**DATA TO USE**
-*-

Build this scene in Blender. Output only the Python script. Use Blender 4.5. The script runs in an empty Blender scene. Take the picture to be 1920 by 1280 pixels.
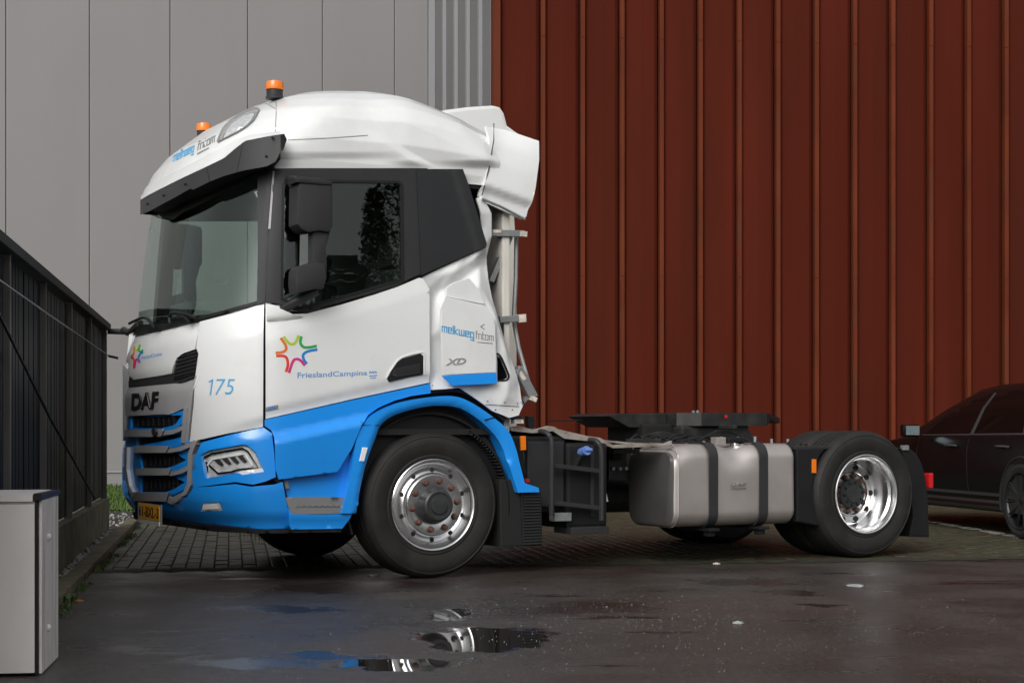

-*-

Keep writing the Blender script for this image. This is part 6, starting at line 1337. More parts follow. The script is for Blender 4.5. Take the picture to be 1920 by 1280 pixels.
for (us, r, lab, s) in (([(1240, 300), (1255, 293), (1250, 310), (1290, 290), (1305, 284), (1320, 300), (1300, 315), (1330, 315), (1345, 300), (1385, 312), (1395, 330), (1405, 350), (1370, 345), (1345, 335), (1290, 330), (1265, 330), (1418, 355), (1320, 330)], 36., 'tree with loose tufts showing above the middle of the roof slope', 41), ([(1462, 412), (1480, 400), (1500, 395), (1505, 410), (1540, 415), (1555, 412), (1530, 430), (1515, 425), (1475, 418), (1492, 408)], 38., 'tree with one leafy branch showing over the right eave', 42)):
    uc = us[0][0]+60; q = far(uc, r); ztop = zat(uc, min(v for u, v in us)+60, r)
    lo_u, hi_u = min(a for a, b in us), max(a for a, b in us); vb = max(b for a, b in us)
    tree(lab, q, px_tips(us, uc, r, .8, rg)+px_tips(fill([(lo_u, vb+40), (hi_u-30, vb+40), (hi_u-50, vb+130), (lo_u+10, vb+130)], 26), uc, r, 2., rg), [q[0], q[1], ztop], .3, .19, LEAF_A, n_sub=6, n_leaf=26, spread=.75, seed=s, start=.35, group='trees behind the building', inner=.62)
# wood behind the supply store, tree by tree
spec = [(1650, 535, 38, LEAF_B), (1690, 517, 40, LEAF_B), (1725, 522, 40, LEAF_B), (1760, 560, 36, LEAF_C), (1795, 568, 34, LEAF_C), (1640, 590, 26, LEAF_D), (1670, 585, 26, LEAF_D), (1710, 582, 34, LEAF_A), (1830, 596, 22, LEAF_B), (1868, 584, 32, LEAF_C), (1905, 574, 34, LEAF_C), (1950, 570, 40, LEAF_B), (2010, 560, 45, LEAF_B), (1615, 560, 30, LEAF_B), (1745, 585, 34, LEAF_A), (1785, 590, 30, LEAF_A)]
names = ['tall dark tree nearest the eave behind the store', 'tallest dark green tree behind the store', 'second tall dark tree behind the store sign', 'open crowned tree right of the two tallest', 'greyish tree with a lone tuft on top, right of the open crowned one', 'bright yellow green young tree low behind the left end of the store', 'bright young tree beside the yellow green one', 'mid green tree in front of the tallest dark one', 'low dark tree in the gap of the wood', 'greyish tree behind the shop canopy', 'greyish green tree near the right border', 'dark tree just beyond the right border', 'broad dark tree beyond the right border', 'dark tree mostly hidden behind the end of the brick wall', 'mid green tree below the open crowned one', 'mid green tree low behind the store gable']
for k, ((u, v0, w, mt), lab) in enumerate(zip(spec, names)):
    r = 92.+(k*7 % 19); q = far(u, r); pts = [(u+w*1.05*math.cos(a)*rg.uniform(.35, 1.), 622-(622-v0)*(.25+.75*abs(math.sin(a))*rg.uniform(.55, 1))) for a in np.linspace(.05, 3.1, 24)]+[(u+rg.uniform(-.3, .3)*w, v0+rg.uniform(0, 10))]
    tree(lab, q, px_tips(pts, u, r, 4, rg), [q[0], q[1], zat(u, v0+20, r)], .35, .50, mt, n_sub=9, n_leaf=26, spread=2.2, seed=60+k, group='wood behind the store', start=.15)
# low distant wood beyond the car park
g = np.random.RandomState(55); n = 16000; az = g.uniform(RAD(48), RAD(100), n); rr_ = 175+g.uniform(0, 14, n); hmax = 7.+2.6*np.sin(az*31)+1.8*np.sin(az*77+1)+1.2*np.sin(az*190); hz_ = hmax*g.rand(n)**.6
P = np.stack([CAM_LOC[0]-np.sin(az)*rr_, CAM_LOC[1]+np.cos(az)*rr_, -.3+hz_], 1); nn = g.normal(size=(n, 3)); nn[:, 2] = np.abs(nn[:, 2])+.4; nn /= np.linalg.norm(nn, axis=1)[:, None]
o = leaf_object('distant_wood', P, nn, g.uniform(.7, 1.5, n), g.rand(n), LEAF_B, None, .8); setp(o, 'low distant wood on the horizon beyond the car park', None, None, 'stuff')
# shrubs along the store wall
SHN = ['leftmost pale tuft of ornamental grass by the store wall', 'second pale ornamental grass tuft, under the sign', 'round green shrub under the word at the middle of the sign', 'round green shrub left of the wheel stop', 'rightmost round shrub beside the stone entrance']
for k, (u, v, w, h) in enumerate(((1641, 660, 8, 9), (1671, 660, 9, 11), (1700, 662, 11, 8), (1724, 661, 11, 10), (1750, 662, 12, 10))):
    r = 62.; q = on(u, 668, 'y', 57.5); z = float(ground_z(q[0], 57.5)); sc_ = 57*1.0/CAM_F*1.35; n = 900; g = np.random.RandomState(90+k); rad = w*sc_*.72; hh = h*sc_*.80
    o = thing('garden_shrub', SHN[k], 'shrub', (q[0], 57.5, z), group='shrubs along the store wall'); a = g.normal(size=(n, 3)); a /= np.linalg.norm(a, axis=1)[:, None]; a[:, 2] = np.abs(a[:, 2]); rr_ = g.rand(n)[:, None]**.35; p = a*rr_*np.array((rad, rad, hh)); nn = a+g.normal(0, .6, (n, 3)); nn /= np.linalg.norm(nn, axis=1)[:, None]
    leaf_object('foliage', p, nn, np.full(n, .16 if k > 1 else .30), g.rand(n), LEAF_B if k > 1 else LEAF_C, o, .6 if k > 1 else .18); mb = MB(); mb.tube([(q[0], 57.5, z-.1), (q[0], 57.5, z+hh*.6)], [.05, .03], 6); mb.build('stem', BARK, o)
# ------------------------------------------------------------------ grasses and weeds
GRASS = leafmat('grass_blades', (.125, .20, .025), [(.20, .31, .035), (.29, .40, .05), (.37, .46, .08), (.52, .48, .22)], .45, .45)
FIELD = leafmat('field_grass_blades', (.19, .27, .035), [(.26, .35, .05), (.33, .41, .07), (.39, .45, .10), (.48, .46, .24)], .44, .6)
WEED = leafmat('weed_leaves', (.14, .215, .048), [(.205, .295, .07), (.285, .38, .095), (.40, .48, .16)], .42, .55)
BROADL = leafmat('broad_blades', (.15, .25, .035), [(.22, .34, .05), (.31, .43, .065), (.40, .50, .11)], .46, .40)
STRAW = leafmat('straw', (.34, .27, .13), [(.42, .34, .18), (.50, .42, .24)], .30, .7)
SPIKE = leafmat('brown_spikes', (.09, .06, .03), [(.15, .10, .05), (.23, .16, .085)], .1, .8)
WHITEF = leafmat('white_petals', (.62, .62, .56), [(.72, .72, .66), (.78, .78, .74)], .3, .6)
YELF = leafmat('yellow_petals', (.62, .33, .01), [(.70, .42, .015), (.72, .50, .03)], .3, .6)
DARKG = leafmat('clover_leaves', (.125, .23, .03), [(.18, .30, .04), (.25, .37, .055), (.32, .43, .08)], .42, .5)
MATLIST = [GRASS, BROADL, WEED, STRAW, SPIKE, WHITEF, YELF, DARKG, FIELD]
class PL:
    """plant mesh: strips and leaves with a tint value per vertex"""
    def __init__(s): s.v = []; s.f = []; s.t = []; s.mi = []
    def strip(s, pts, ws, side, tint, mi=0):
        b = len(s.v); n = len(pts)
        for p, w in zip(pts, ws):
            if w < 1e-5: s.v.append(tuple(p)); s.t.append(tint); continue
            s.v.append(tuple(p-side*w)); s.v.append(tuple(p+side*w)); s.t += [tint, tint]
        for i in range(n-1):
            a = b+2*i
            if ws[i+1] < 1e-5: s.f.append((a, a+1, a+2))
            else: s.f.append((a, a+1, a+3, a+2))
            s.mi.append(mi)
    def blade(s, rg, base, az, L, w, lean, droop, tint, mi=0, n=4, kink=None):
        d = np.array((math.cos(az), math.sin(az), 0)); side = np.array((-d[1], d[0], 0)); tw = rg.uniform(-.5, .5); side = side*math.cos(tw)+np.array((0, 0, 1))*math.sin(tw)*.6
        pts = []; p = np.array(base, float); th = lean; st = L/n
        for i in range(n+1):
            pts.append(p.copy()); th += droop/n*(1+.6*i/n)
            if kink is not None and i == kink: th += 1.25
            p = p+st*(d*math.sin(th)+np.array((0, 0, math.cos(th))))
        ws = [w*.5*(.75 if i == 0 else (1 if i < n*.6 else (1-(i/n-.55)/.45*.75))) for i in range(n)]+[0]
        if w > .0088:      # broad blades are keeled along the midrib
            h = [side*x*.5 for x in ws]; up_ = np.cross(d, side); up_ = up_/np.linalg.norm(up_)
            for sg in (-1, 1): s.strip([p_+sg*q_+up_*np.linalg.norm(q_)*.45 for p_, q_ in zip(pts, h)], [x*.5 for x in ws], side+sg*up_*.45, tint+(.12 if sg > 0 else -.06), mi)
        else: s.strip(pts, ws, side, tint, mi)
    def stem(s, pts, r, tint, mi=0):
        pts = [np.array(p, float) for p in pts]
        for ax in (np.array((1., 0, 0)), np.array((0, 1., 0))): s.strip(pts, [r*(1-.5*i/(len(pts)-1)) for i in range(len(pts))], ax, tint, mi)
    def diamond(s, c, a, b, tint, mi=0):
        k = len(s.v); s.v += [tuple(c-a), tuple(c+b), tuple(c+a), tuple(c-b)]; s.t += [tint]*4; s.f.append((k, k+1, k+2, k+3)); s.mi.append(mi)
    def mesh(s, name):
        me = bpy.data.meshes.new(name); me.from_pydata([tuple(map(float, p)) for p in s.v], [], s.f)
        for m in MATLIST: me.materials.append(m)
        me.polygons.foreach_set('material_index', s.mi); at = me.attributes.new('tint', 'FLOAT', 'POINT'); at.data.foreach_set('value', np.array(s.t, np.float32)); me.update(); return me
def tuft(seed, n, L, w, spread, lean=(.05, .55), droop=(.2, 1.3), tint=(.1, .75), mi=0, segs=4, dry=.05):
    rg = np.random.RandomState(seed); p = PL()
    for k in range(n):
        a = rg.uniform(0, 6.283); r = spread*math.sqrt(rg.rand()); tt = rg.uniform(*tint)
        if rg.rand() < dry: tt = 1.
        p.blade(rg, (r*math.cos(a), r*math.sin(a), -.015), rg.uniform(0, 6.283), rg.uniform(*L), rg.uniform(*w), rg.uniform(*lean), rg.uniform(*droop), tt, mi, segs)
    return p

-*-

**WHAT IS NEEDED**
Which lines above contain "script"? Show each of them.

**SOLUTION BELOW**
Build this scene in Blender. Output only the Python script. Use Blender 4.5. The script runs in an empty Blender scene. Take the picture to be 1920 by 1280 pixels.
Keep writing the Blender script for this image. This is part 6, starting at line 1337. More parts follow. The script is for Blender 4.5. Take the picture to be 1920 by 1280 pixels.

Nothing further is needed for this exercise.